The GEFM is not the Army's only smart mortar, however. One already exists in the inventory, called the Accelerated Precision Mortar Initiative (APMI). Baldwin said that between 2007 and 2009, there had been several operational needs statements that came in from Iraq and Afghanistan requesting a precision-guided mortar for use "in urban environments, where collateral damage is a concern, and in mountainous terrain where the traditional ballistic trajectory wasn't able to get into some of the pockets the enemy was operating out of. They wanted the ability to have single-shot kill against some of these higher value targets."

With a non-guided mortar, Baldwin said, "you give the enemy the opportunity sometimes to flee or take cover by the time you actually get them bracketed in to fire for effect. So based on that needs statement that came out, an urgent materials release program was set up and basically the predecessor to this, a vendor-solution, was fielded called APMI. It was great and filled the need at the time. It met the needs of the Urgent Material Request, but it had some limitations in performance due to the rapid fielding nature of the program."

Today, the Army's HEGM program seeks a precision-guided mortar that improves on the APMI in areas like range, lethality, and reliability. The GEFM is the Army's suggestion as to what the HEGM program should produce.
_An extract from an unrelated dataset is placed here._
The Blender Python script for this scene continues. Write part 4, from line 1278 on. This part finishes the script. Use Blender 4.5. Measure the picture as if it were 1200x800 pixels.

When the time comes to solicit ideas from industry, Baldwin said the Army's idea, the GEFM, will be made available to them for their use.

"We are going to provide a fully mature technical data package to industry and then industry might pick that up as a low-risk, high-performing capability that is kind of ready for prime time."

Baldwin said that in development of the GEFM, they worked "hand-in-hand" with those who wrote the requirements for a precision-guided mortar. He said he expects an operational demonstration of the system next year.